• _What is needed_
Skip the pictures. Set down, word for word, the lines from the start of the material up to and including the line with "pi = math.pi".

• _Dataset section_
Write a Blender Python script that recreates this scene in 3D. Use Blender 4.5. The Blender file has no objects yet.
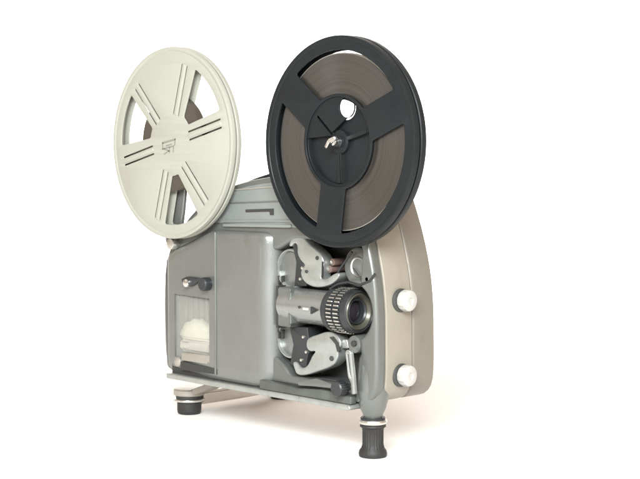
import bpy, bmesh, math, random
from mathutils import Vector, Matrix
random.seed(7)
S = bpy.context.scene
C = S.collection
pi = math.pi

# ------------------------------------------------------------------ camera
YAW, PITCH, FPX = 0.8017, 0.0601, 1455.4
CAM = Vector((0.8796, -0.8702, -0.0084))
FWD = Vector((-math.sin(YAW)*math.cos(PITCH), math.cos(YAW)*math.cos(PITCH), -math.sin(PITCH)))
RGT = Vector((math.cos(YAW), math.sin(YAW), 0))
UPV = RGT.cross(FWD)
cd = bpy.data.cameras.new('camera'); cam = bpy.data.objects.new('camera', cd); C.objects.link(cam)
M = Matrix((RGT, UPV, -FWD)).transposed().to_4x4(); M.translation = CAM
cam.matrix_world = M
cd.sensor_fit = 'HORIZONTAL'; cd.sensor_width = 36; cd.lens = FPX/640*36
cd.clip_start = 0.01; cd.clip_end = 100
S.camera = cam

# ------------------------------------------------------------------ studio light
w = bpy.data.worlds.new('World'); S.world = w; w.use_nodes = True
bg = w.node_tree.nodes['Background']
bg.inputs[0].default_value = (1.0, 0.77, 0.57, 1); bg.inputs[1].default_value = 0.54
def area(name, loc, target, sx, sy, power, col=(1, 1, 1), spread=180):
    l = bpy.data.lights.new(name, 'AREA'); l.shape = 'RECTANGLE'; l.size = sx; l.size_y = sy
    l.energy = power; l.color = col; l.spread = math.radians(spread)
    o = bpy.data.objects.new(name, l); C.objects.link(o); o.location = loc
    o.rotation_euler = (Vector(target)-Vector(loc)).to_track_quat('-Z', 'Y').to_euler()
    return o
area('softbox_key', (0.95, -1.15, 0.58), (-0.12, 0.15, -0.24), 1.0, 0.5, 66, (0.93, 0.985, 1.0))
area('softbox_overhead', (-0.15, 0.10, 1.50), (-0.10, 0.05, -0.2), 1.6, 1.4, 5, (0.93, 0.98, 1.0))
area('softbox_side', (-1.2, -1.05, 0.50), (-0.1, 0, -0.12), 0.45, 1.1, 1, (0.93, 0.99, 1.0))
area('softbox_front', (1.9, 0.05, 0.65), (-0.05, 0.05, -0.12), 0.8, 1.1, 5, (1.0, 0.97, 0.92))
area('backdrop_fill', (-1.10, 1.35, 2.2), (-1.30, 1.60, -0.2), 3.0, 0.8, 62, (1, 1, 1), 70)  # unseen lamp added to whiten the backdrop
S.view_settings.view_transform = 'Standard'; S.view_settings.look = 'None'
S.view_settings.exposure = 0; S.view_settings.gamma = 1

# ------------------------------------------------------------------ helpers
def at(px, py, y):
    """(x, z) of the point on the real plane at depth y that a measurement of the photograph gives"""
    d = FWD + RGT*((px-320)/FPX) - UPV*((py-239.5)/FPX)
    p = CAM + d*((y-CAM.y)/d.y)
    return (p.x, p.z)
def pts(L, y): return [at(a, b, y) for a, b in L]

def mat(name, col, rough=0.5, metal=0.0, noise=0.06, scale=60, bump=0.0, bscale=900, coat=0.0, spec=0.5, rvar=0.08, wear=0.0):
    m = bpy.data.materials.new(name); m.use_nodes = True
    nt = m.node_tree; N = nt.nodes; L = nt.links; b = N['Principled BSDF']
    tc = N.new('ShaderNodeTexCoord')
    n = N.new('ShaderNodeTexNoise'); n.inputs['Scale'].default_value = scale; n.inputs['Detail'].default_value = 6
    L.new(tc.outputs['Object'], n.inputs['Vector'])
    r = N.new('ShaderNodeValToRGB')
    r.color_ramp.elements[0].position = 0.3; r.color_ramp.elements[1].position = 0.7
    r.color_ramp.elements[0].color = (*[c*(1-noise) for c in col], 1)
    r.color_ramp.elements[1].color = (*[min(1, c*(1+noise)) for c in col], 1)
    L.new(n.outputs['Fac'], r.inputs[0]); src = r.outputs[0]
    if wear:   # grime specks, and fine scratches that show lighter
        for sc, lo, hi, k, st in ((420, .70, .76, (0.6, 0.58, 0.52, 1), (1, 1, 1)), (38, .62, .80, (0.78, 0.75, 0.69, 1), (1, 1, .5)), (60, .70, .74, (1.25, 1.25, 1.22, 1), (3.5, 1, .25))):
            mp = N.new('ShaderNodeMapping'); mp.inputs['Scale'].default_value = st; mp.inputs['Rotation'].default_value = (0.2, 0.5, 0.1)
            L.new(tc.outputs['Object'], mp.inputs[0])
            w_ = N.new('ShaderNodeTexNoise'); w_.inputs['Scale'].default_value = sc; w_.inputs['Detail'].default_value = 5; L.new(mp.outputs[0], w_.inputs['Vector'])
            q = N.new('ShaderNodeMapRange'); q.inputs[1].default_value = lo; q.inputs[2].default_value = hi; q.inputs[4].default_value = wear; L.new(w_.outputs['Fac'], q.inputs[0])
            mx = N.new('ShaderNodeMix'); mx.data_type = 'RGBA'; mx.blend_type = 'MULTIPLY'; L.new(q.outputs[0], mx.inputs[0]); L.new(src, mx.inputs[6]); mx.inputs[7].default_value = k
            src = mx.outputs[2]
    L.new(src, b.inputs['Base Color'])
    mr = N.new('ShaderNodeMapRange'); mr.inputs[3].default_value = max(0.03, rough-rvar); mr.inputs[4].default_value = rough+rvar
    L.new(n.outputs['Fac'], mr.inputs[0]); L.new(mr.outputs[0], b.inputs['Roughness'])
    b.inputs['Metallic'].default_value = metal
    b.inputs['Specular IOR Level'].default_value = spec
    if coat: b.inputs['Coat Weight'].default_value = coat; b.inputs['Coat Roughness'].default_value = 0.15
    if bump:
        n2 = N.new('ShaderNodeTexNoise'); n2.inputs['Scale'].default_value = bscale; n2.inputs['Detail'].default_value = 3
        L.new(tc.outputs['Object'], n2.inputs['Vector'])
        bp = N.new('ShaderNodeBump'); bp.inputs['Strength'].default_value = bump; bp.inputs['Distance'].default_value = 0.0004
        L.new(n2.outputs['Fac'], bp.inputs['Height']); L.new(bp.outputs[0], b.inputs['Normal'])
    return m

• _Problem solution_
Write a Blender Python script that recreates this scene in 3D. Use Blender 4.5. The Blender file has no objects yet.
import bpy, bmesh, math, random
from mathutils import Vector, Matrix
random.seed(7)
S = bpy.context.scene
C = S.collection
pi = math.pi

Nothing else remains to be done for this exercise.